D'après la jurisprudence constante, les caractéristiques d'une invention qui n'ont pas d'effet technique ou qui n'interagissent pas avec les autres caractéristiques de l'invention pour donner lieu à une contribution technique fonctionnelle, ne peuvent être considérées comme contribuant à l'activité inventive au sens de l'art. 56 CBE. Cela est le cas non seulement lorsque les caractéristiques elles-mêmes ne contribuent pas au caractère technique de l'invention (T 641/00, JO 2003, 352 ; T 258/03, JO 2004, 575, et T 531/03 ; cf. aussi T 456/90, T 931/95, T 27/97, T 258/97, T 1121/02 et T 1784/06), mais aussi lorsque les caractéristiques peuvent, en principe, être qualifiées de techniques sans remplir toutefois aucune fonction technique dans le contexte de l'invention revendiquée (T 619/02, JO 2007, 63) (cf. par exemple T 72/95, T 157/97, T 158/97, T 176/97). De surcroît, cela s'applique indépendamment du fait que les caractéristiques soient elles-mêmes évidentes ou pas (cf. T 72/95, T 157/97, T 158/97 et T 176/97). Dans l'affaire T 1784/06, la chambre a constaté qu'il serait paradoxal de reconnaître une activité inventive sur la base d'une innovation non technique (comme un algorithme organisationnel, administratif, commercial ou mathématique) sans incidence technique autre que le souhait (évident) de la mettre en œuvre sur un calculateur universel.
Le facteur déterminant pour l'existence d'une invention (potentiellement brevetable) est le caractère technique fondamental de l'objet revendiqué (T 154/04, T 931/95, JO 2001, 441 ; T 935/97 ; T 1173/97, JO 1999, 609 ; T 641/00, JO 2003, 352 ; T 914/02 ; T 154/04, JO 2008, 46 ; T 1227/05, JO 2007, 574). L'objet revendiqué doit avoir un "caractère technique" ou – pour donner une définition plus précise – avoir pour objet un "enseignement pratique en matière technique", c'est-à-dire qu'il doit enseigner à l'homme du métier comment s'y prendre pour résoudre un problème technique donné en mettant en œuvre certains moyens techniques (T 154/04, JO 2008, 46). Une condition implicite d'une "invention" au sens de l'art. 52(1) CBE 1973 est qu'elle doit présenter un caractère technique (critère de "technicité"). L'art. 52(2) CBE 1973 n'exclut de la brevetabilité aucun objet ou activité possédant un caractère technique, même si cet objet ou cette activité se rapporte à des éléments énumérés dans cet article, étant donné que ces éléments sont seulement exclus "en tant que tels" (art. 52(3) CBE 1973) (T 154/04, JO 2008, 46). Le caractère technique résulte soit des caractéristiques physiques d'une entité ou (dans le cas d'une méthode) de l'utilisation de moyens techniques (T 641/00, JO 2003, 352, T 1543/06).

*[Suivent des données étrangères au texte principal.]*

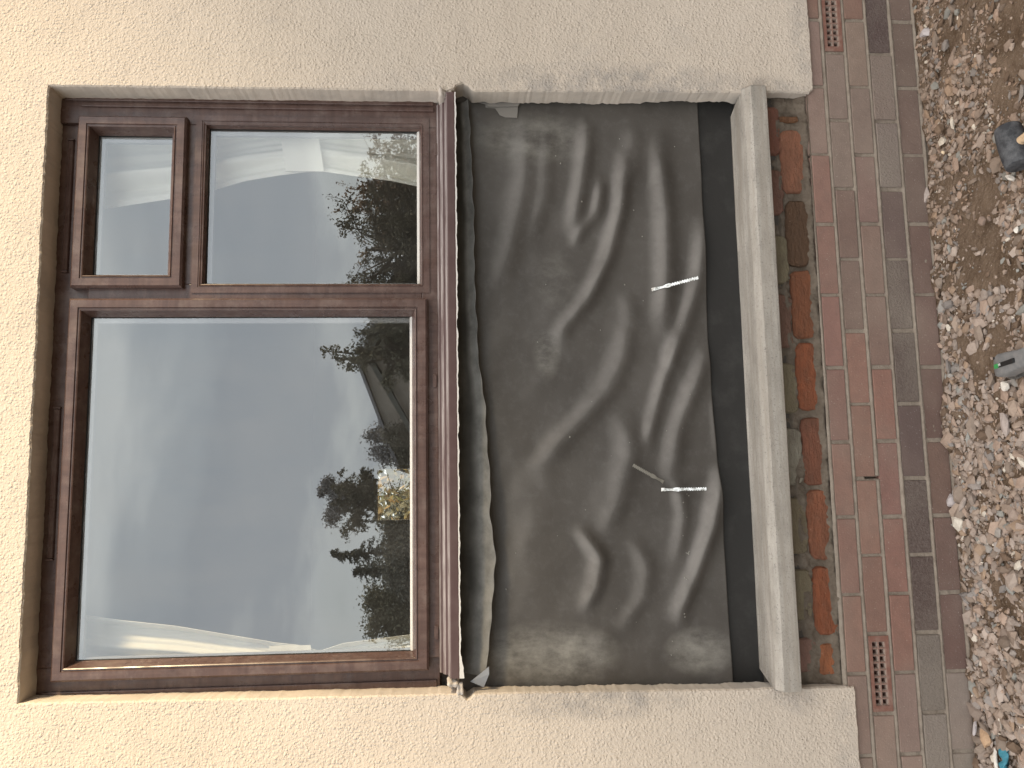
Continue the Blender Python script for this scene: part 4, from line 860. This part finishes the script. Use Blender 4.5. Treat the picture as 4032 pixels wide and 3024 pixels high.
def gable(name, label, x0, x1, y0, y1, h, ridge, mat, axis='y'):
    t = tag(empty(name, ((x0+x1)/2, (y0+y1)/2, 0)), label, 'house'); cx, cy = (x0+x1)/2, (y0+y1)/2; X0, X1, Y0, Y1 = x0-cx, x1-cx, y0-cy, y1-cy
    s = MB(); xm = 0
    s.add([(X0, Y0, -.05), (X1, Y0, -.05), (X1, Y1, -.05), (X0, Y1, -.05), (X0, Y0, h), (X1, Y0, h), (X1, Y1, h), (X0, Y1, h), (0, Y0, ridge), (0, Y1, ridge)], [(0, 1, 5, 8, 4), (3, 7, 9, 6, 2), (0, 4, 7, 3), (1, 2, 6, 5), (4, 8, 9, 7), (5, 6, 9, 8), (0, 3, 2, 1)]); s.build('wall', M_PEB, t)
    k = (ridge-h)/(X1); o_ = .35; s = MB()
    for sg in (-1, 1):
        s.add([(0, Y0-.3, ridge+.06), (sg*(X1+o_), Y0-.3, h-k*o_+.06), (sg*(X1+o_), Y1+.3, h-k*o_+.06), (0, Y1+.3, ridge+.06), (0, Y0-.3, ridge+.22), (sg*(X1+o_), Y0-.3, h-k*o_+.22), (sg*(X1+o_), Y1+.3, h-k*o_+.22), (0, Y1+.3, ridge+.22)], [(0, 1, 2, 3), (4, 7, 6, 5), (0, 4, 5, 1), (1, 5, 6, 2), (2, 6, 7, 3), (3, 7, 4, 0)])
    s.build('roof', mat, t); return t
# slate roofed bungalow and a paler one behind it, seen only as mirrored roof slopes
a = at(1396, 1442, 24); gable('bungalow', 'low bungalow with grey green slate roof mirrored low in the large pane', a[0]-4, a[0]+4, a[1]-9, a[1], a[2]-.2-4*.57, a[2]-.2, M_ROOF)
a = at(1430, 1412, 46); gable('bungalow', 'paler distant roof rising behind the grey green slate one', a[0]-5.5, a[0]+5.5, a[1]-9, a[1], a[2]-.2-5.5*.38, a[2]-.2, M_ROOF2)
blocker = gable('sun_blocker_house', 'added unseen house shape off to the right that shades the foot of the wall', 9.2, 17.2, -11.5, -2.2, 5.85, 7.5, M_ROOF)  # unseen block added out of view to keep sun off the lower wall
blocker['category'] = 'house'
# low hills
v = []; f = []; n = 90
for i in range(n+1):
    a = math.pi*(1.0+i/n); hgt = 9+5*math.sin(i*.21)+3*math.sin(i*.5+1)
    for rr, hh in ((250, 0), (300, hgt*.7), (350, hgt), (390, 0)): v.append((rr*math.cos(a), rr*math.sin(a), hh-.1))
for i in range(n):
    for k in range(3): f.append((i*4+k, i*4+k+1, i*4+5+k, i*4+4+k))
tag(mesh('hills', v, f, M_HILL, smooth=True), kind='structure')
# beyond the rear window
for k, (x, y, mt, lb) in enumerate(((.9, 13, 'gold', 'golden autumn tree seen through the rear window'), (-.6, 15, 'mid', 'green tree seen through the rear window beside the golden one'))):
    t = tag(empty('tree', (x, y, 0)), lb, 'tree', 'trees behind the house'); tm = MB(); limb(tm, [(0, 0, -.05), (.1, 0, 1.2), (0, 0, 3.0)], .12, .04); limb(tm, [(0, 0, 1.2), (-.7, 0, 2.0), (-1.5, 0, 2.4)], .05, .02); tm.build('trunk', M_BARK, t)
    foliage('crown', (0, 0, 2.2), (1.8, 1.2, 1.9), 3800, .09, LF[mt], t, 60+k, 60, .1)
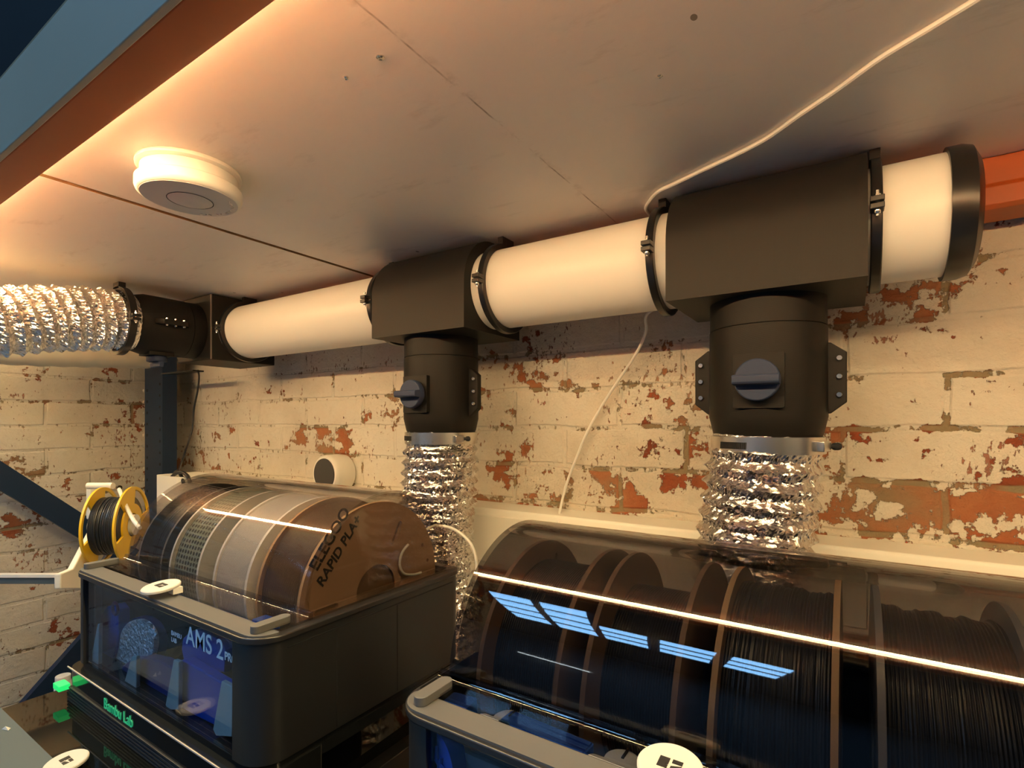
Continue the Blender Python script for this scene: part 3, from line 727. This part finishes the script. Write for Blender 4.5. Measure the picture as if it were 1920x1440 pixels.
# ------------------------------------------------------------------ filament boxes
def handle_disc(parent, c, tilt=.10, mlogo=M_INK):
    """round white tab with a small dark emblem"""
    cx, cy, cz = c
    def mp(x, y, z): return (cx+x, cy+y, cz+z+y*tilt)
    b = MB(); b.lathe([(.0155, -.0012), (.0168, -.0006), (.0168, .0012), (.0160, .0020), (0, .0020)], mp, 48)
    d = build('handle_disc', b, pbr('tab_white_%d' % len(bpy.data.materials), (.62, .58, .52), .5), parent, label='white round tab with a dark emblem')
    b = MB()
    for sx in (-1, 1):
        x0, x1 = (-.0048, -.0006) if sx < 0 else (.0006, .0048)
        k = .0012*sx
        for (ya, yb_, sk0, sk1) in ((-.0048, -.0006, 0, k), (.0002, .0048, k, 0)):
            q = [(x0, ya-(sk0 if ya < -.001 else -sk0)), (x1, ya+(sk0 if ya > -.001 else 0)), (x1, yb_+(sk1)), (x0, yb_-(sk1))]
            b.add([mp(x*1.25, y*.8, .0021) for x, y in q]+[mp(x*1.25, y*.8, .0024) for x, y in q], [(0, 1, 2, 3), (4, 7, 6, 5), (0, 4, 5, 1), (1, 5, 6, 2), (2, 6, 7, 3), (3, 7, 4, 0)])
    build('emblem', b, mlogo, d, smooth=0)
    return d
def filament_box(x0, x1, yf, yb, zr, zb, cy, R, mdome, label, base_bottom, xe=.013):
    t = thing('filament_box', label, 'filament box', ((x0+x1)/2, (yf+yb)/2, base_bottom), 'filament boxes')
    rc = .026; wl = .007
    # body: a tray wall open at the front, with rounded front columns
    out = [(x1-.036, yf)]+rrect(x0, x1, yf, yb, (rc, .018, .018, rc), 7)[0:8]
    full = rrect(x0, x1, yf, yb, (rc, .018, .018, rc), 7)
    loop = [(x1-.036, yf)]+full[0:32]+[(x0+.030, yf)]
    loop += [(x0+.030, yf+.012), (x0+rc, yf+.010), (x0+wl, yf+rc), (x0+wl, yb-.02), (x0+.02, yb-wl), (x1-.02, yb-wl), (x1-wl, yb-.02), (x1-wl, yf+rc), (x1-rc, yf+.010), (x1-.036, yf+.012)]
    b = MB(); b.plate([loop], zr-.0055-zb, lambda x, y, z: (x, y, zb+z)); body = build('body', b, M_BODY, t, smooth=35)
    b = MB(); b.plate([rrect(x0+.002, x1-.002, yf+.002, yb-.002, (rc, .016, .016, rc), 7)], .006, lambda x, y, z: (x, y, zb-.0055+z)); build('tray_floor', b, M_BASE, t)
    # side panel grooves
    for yy in (yf+.075, yf+.150):
        b = MB(); b.box(x1-.001, x1+.0002, yy-.0006, yy+.0006, zb+.002, zr-.014)
        build('panel_groove', b, M_HOLE, body, smooth=0)
    b = MB(); b.box(x1-.001, x1+.0004, yf+rc, yb-.018, zr-.0132, zr-.0122); build('lid_groove', b, M_HOLE, body, smooth=0)
    # rim with the opening
    o2 = rrect(x0-.0025, x1+.0025, yf-.002, yb+.001, (rc+.002, .018, .018, rc+.002), 8)
    hole = rrect(x0+.012, x1-.012, yf+.024, yb-.012, .006, 4)
    b = MB(); b.plate([o2, hole], .0055, lambda x, y, z: (x, y, zr-.0055+z)); build('rim', b, M_RIM, t, bevel=.0012)
    o3 = rrect(x0+.002, x1-.002, yf+.001, yf+.0205, (rc-.008, .002, .002, rc-.008), 6)
    b = MB(); b.plate([o3], .0016, lambda x, y, z: (x, y, zr+z)); build('front_bar', b, M_BAR, t, bevel=.0005, label='pale grey bar along the front of the rim')
    # clear front
    b = MB(); b.box(x0+.0305, x1-.0365, yf+.0025, yf+.0050, zb+.002, zr-.0060); fp = build('front_window', b, M_PANEL, t, smooth=0, label='clear smoked front panel')
    # domed lid, outer and inner skin
    b = MB()
    xa, xb = x0+xe, x1-xe
    N = 56
    for (rr, inset, flip) in ((R, 0, 0), (R-.0028, .0028, 1)):
        rows = []
        for (ins, dr) in ((.0065, .0095), (.0030, .0045), (.0010, .0015), (0, 0)):
            rows.append((xa+inset+ins, rr-dr))
        rows = rows+[(xa+xb-x, r) for x, r in reversed(rows)]
        vs = []
        for x, r in rows:
            for k in range(N+1):
                a = PI-PI*k/N; vs.append((x, cy+r*math.cos(a), zr+.002+r*math.sin(a)))
        n = len(rows)
        fs = [(i*(N+1)+k, i*(N+1)+k+1, (i+1)*(N+1)+k+1, (i+1)*(N+1)+k) for i in range(n-1) for k in range(N)]
        fs += [tuple(range(N+1)), tuple((n-1)*(N+1)+k for k in range(N+1))]
        b.add(vs, fs)
    # curved root of the lid and its flat skirt
    yk = cy-R
    sec = [(yf+.0225, zr+.0010), (yf+.0225, zr+.0035), (yk-.0050, zr+.0035), (yk-.0022, zr+.0042), (yk-.0004, zr+.0062), (yk+.0002, zr+.0080), (yk+.0028, zr+.0080), (yk+.0028, zr+.0010)]
    extrude_x(b, sec, x0+.004, x1-.004)
    for (u0, u1) in ((x0+.004, xa+.002), (xb-.002, x1-.004)): b.box(u0, u1, yk, yb-.004, zr+.0010, zr+.0035)
    build('domed_lid', b, mdome, t, smooth=35, label='smoked clear half-round lid')
    # latches at both front corners
    for xc in (x0+.017, x1-.017):
        b = MB(); lp = [(xc+.0052*math.cos(a), yf+.010+.0052*math.sin(a)) for a in [PI+PI*k/8 for k in range(9)]]+[(xc+.0052*math.cos(a), yf+.034+.0052*math.sin(a)) for a in [PI*k/8 for k in range(9)]]
        b.plate([lp], .0060, lambda x, y, z: (x, y, zr+.0017+z)); la = build('latch', b, M_BAR, t, bevel=.0012)
    return t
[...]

La jurisprudence considère l'exigence de caractère technique comme distincte et indépendante des autres conditions de l'art. 52(1) CBE 1973, notamment de la nouveauté et de l'activité inventive, ce qui signifie que l'on peut examiner si cette exigence a été observée sans avoir recours à l'état de la technique (T 154/04). Il convient de replacer la définition juridique donnée par l'art. 56 CBE dans le contexte des autres conditions de brevetabilité prévues aux art. 52 à 57 CBE. Ces articles traduisent les principes généraux selon lesquels, d'une part, un brevet peut être obtenu pour toute invention dans tous les domaines technologiques et, d'autre part, le caractère technique est une condition sine qua non d'une invention au sens de la CBE (T 931/95, JO 2001, 441 ; T 935/97, T 1173/97, JO 1999, 609 ; T 641/00, JO 2003, 352 ; T 914/02, T 154/04, JO 2008, 46, T 1227/05, JO 2007, 574). D'après la décision T 208/84 (JO 1987, 14), un indice de caractère technique est que la méthode ait un effet technique global, comme celui de commander une entité physique (cf. également T 313/10).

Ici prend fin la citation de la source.